“Like hyenas…” Conflict on the frontier of colonial settlement at Cambridge Downs Station in 19th century Queensland

 “Like hyenas, the savage crowd come sneaking up to the house, and Charlie chuckles as he coolly drops two of the foremost with his double barrelled carbine. ‘By God! Missus,’ he exclaims, ‘that’s the way to wake ‘em up blackpellow’.”

The North Queensland Register, 21 December 1892

The savagery of conflict on the frontier of colonial settlement in 19th century Australia is apparent in countless reminiscences published in the newspapers of the time, in official documents penned in spidery script using antiquated language, and in the memory and oral tradition handed down through generations of both Indigenous and colonial settler descendants.

Although it sounds like a story from the Boys Own Annual, the above account was published in The North Queensland Register in December of 1892. It refers to events that took place on a pastoral station on the Flinders River in the Burke District of northern central Queensland, presumably sometime during the 1860s, and describes several bloody encounters between local Indigenous people and pastoralists. It is significant in that it describes the spatial context of the conflict – the pastoralist’s hut, and much is suggested by the language and style of prose adopted by the author.

The subjective nature of documentary evidence regarding conflict has resulted in an historical narrative whereby the violent nature of events has been either repudiated or ignored (Foster 2009); that is to say, history has either painted the colonial settler as a valiant innocent, bravely defending their territory, or concealed the occurrence of conflict altogether. And although we’ve long acknowledged the role of bias in understanding history, this is an issue which has been particularly problematic to our understanding of the ‘frontier’. Consequently, some historians have suggested that archaeologists could make a valuable contribution to this field of research (see Attwood and Foster 2003:23).

Cambridge Downs Station, also located on the Flinders River, was established sometime during the 1860s, and was one of the largest and most successful pastoral enterprises in the region.
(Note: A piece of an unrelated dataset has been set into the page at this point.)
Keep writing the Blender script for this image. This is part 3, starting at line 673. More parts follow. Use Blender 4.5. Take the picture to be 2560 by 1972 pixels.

The first homestead built on the property was unusual in that it was constructed of stone, and had a “cane grass roof, flagstone floor, and one inch bars in the windows” (Authurs 1995:267). It was sturdily built and unlike any other homestead in the region. Local anecdotal evidence suggests that the substantial nature of construction was a response to the threat of attack from local Indigenous people and, indeed, other researchers have suggested that fortification of dwellings is apparent in other homesteads in a number of other states (Burns 2010; Grguric 2008, 2010).

The purpose of my directed study, then, is twofold. In the first instance I will be bringing together available documentary sources in an attempt to reconstruct the history of the Cambridge Downs Station during this period of settlement and conflict. I will also be analysing the construction of the homestead in an attempt to ascertain whether it really does provide independent evidence of conflict on the frontier.

Megan Tutty, Master of CHM student

References

Authurs, J. A. 1995 From Wyangarie to Richmond: An Historic Record of the Richmond District of North Queensland. Richmond, Australia: Richmond Shire Council.

Burns, K. 2010 Frontier conflict, contact, exchange: Re-imagining colonial architecture. In M. Chapman and M. Ostwald (eds), Imagining … Proceedings of the 27th International SAHANZ Conference, pp.70-80. Newcastle, Australia: Society of Architectural Historians, Australia and New Zealand.

Foster, R. 2009 ‘Don’t mention the war’: Frontier violence and the language of concealment. History Australia. 6(3):68.

Grguric, N. 2008 Fortified homesteads: The architecture of fear in frontier South Australia and the Northern Territory, ca. 1847–1885. Journal of Conflict Archaeology 4: 59–85.

Grguric, N. 2010 Staking a claim: Fortified homesteads and their place in Australian settler identity construction. Archaeological Review from Cambridge 25: 47–63.